Following the example of the French, Egyptian rulers secularised by disempowering and impoverishing the clergy. Modernisation had begun in the Ottoman period under the governor Muhammad Ali, who starved the Islamic clergy financially, taking away their tax-exempt status, confiscating the religiously endowed properties that were their principal source of income, and systematically robbing them of any shred of power. When the reforming army officer Jamal Abdul Nasser came to power in 1952, he changed tack and turned the clergy into state officials. For centuries, they had acted as a protective bulwark between the people and the systemic violence of the state. Now Egyptians came to despise them as government lackeys. This policy would ultimately backfire, because it deprived the general population of learned guidance that was aware of the complexity of the Islamic tradition. Self-appointed freelancers, whose knowledge of Islam was limited, would step into the breach, often to disastrous effect.
If some Muslims today fight shy of secularism, it is not because they have been brainwashed by their faith but because they have often experienced efforts at secularisation in a particularly virulent form. Many regard the wests devotion to the separation of religion and politics as incompatible with admired western ideals such as democracy and freedom. In 1992, a military coup in Algeria ousted a president who had promised democratic reforms, and imprisoned the leaders of the Islamic Salvation Front (FIS), which seemed certain to gain a majority in the forthcoming elections. Had the democratic process been thwarted in such an unconstitutional manner in Iran or Pakistan, there would have been worldwide outrage. But because an Islamic government had been blocked by the coup, there was jubilation in some quarters of the western press as if this undemocratic action had instead made Algeria safe for democracy. In rather the same way, there was an almost audible sigh of relief in the west when the Muslim Brotherhood was ousted from power in Egypt last year. But there has been less attention to the violence of the secular military dictatorship that has replaced it, which has exceeded the abuses of the Mubarak regime.
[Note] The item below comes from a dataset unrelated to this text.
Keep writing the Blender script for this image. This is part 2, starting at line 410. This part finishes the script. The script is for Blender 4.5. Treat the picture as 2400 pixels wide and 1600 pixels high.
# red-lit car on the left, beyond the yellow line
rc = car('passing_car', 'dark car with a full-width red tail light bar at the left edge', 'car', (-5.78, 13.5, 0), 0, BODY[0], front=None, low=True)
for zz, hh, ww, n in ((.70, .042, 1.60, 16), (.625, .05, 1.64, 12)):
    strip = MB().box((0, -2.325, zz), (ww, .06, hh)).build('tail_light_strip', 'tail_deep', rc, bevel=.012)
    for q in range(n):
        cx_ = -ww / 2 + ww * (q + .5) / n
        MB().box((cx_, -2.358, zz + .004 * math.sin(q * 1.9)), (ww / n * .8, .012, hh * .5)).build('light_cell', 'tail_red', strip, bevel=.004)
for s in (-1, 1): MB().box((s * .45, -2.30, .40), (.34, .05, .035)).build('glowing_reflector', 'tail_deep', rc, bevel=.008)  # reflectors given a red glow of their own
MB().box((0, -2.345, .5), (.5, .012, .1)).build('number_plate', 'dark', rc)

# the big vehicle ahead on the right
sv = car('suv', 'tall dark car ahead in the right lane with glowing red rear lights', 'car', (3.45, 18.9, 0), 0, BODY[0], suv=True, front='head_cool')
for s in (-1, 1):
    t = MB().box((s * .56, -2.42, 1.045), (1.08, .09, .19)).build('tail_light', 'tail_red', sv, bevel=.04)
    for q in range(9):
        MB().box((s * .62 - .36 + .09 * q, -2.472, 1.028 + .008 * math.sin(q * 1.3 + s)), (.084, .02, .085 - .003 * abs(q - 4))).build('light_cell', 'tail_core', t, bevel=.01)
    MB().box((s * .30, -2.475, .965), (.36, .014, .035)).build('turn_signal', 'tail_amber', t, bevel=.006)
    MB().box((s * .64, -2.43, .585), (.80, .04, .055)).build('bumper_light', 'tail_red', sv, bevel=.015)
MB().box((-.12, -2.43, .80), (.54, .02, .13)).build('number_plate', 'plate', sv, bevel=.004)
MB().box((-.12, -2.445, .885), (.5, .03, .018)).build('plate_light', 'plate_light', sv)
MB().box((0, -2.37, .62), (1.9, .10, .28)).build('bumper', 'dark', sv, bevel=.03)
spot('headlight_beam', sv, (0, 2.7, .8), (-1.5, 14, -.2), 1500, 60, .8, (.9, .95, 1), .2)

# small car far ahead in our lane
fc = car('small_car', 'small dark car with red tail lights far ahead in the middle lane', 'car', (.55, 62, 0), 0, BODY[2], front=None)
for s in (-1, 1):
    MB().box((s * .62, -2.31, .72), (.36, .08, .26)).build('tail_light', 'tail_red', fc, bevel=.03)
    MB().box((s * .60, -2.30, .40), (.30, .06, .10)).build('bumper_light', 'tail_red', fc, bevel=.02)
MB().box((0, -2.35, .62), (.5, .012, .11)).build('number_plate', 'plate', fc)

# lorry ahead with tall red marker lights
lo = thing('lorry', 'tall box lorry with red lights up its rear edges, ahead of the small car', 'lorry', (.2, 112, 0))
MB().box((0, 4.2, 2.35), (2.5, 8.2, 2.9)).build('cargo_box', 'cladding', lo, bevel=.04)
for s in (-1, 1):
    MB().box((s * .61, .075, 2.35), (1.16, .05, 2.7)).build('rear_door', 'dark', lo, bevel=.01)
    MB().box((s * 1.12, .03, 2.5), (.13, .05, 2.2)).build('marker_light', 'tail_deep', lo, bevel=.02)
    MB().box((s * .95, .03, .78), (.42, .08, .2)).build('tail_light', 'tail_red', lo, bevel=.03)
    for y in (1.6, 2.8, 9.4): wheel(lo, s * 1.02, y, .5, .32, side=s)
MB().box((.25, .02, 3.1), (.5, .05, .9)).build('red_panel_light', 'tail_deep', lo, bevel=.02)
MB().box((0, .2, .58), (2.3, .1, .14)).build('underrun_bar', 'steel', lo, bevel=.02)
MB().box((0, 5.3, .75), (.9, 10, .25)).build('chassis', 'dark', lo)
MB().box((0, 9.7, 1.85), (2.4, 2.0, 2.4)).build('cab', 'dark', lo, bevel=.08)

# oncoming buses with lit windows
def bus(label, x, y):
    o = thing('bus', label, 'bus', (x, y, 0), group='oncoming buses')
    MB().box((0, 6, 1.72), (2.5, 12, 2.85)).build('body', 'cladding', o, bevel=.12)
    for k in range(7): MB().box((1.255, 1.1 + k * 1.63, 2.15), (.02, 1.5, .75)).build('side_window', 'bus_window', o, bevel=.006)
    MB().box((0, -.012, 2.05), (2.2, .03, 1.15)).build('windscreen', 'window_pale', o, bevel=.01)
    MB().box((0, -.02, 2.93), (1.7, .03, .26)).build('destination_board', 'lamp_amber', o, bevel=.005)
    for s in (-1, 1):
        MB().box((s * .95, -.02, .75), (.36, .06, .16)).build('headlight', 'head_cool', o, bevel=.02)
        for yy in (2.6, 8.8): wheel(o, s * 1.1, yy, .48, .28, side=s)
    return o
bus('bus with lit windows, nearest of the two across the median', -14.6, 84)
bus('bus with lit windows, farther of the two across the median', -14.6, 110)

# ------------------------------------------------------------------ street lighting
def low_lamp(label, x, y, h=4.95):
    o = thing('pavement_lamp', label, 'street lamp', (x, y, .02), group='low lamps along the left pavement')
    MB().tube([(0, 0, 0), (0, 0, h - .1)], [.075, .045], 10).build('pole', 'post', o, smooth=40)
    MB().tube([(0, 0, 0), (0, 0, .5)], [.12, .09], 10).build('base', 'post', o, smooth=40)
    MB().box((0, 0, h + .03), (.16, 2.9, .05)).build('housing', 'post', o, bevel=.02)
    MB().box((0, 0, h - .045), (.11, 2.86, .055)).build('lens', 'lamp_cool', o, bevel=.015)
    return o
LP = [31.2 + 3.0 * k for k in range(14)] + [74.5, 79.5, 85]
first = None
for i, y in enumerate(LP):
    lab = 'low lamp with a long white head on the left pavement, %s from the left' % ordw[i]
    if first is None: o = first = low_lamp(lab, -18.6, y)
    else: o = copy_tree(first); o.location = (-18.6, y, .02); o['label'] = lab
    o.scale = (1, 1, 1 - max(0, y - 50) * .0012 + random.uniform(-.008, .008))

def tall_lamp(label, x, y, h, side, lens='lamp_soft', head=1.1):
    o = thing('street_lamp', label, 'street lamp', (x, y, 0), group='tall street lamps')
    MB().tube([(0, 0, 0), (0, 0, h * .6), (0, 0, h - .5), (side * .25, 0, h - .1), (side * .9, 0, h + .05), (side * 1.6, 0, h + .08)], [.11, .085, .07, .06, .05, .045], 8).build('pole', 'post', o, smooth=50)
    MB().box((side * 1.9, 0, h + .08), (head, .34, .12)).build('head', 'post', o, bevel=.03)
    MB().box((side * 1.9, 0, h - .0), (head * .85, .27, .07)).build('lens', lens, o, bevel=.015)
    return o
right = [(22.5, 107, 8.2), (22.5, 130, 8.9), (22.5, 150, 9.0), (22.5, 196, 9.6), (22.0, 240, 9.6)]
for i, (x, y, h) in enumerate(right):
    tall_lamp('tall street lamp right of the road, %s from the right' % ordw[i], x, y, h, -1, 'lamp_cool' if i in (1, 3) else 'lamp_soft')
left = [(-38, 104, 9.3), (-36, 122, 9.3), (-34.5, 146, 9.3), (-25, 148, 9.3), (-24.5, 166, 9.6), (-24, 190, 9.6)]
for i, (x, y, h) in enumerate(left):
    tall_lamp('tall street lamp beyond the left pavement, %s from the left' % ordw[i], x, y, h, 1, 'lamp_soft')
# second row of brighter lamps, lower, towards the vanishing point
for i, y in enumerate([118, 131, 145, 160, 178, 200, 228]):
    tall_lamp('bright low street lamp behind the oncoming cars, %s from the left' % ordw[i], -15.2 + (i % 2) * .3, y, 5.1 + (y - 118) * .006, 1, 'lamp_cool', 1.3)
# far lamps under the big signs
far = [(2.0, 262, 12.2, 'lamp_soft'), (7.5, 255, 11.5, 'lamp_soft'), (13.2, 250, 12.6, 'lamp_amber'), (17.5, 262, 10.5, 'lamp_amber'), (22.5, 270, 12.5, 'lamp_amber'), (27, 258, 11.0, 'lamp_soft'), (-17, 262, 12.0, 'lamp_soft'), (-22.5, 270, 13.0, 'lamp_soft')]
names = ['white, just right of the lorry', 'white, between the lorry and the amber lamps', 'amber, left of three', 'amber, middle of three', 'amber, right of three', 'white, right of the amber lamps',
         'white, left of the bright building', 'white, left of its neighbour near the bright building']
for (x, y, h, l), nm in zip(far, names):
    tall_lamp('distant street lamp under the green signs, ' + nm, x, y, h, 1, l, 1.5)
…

After a bumpy beginning, secularism has undoubtedly been valuable to the west, but we would be wrong to regard it as a universal law. It emerged as a particular and unique feature of the historical process in Europe; it was an evolutionary adaptation to a very specific set of circumstances. In a different environment, modernity may well take other forms. Many secular thinkers now regard religion as inherently belligerent and intolerant, and an irrational, backward and violent other to the peaceable and humane liberal state an attitude with an unfortunate echo of the colonialist view of indigenous peoples as hopelessly primitive, mired in their benighted religious beliefs. There are consequences to our failure to understand that our secularism, and its understanding of the role of religion, is exceptional. When secularisation has been applied by force, it has provoked a fundamentalist reaction and history shows that fundamentalist movements which come under attack invariably grow even more extreme. The fruits of this error are on display across the Middle East: when we look with horror upon the travesty of Isis, we would be wise to acknowledge that its barbaric violence may be, at least in part, the offspring of policies guided by our disdain.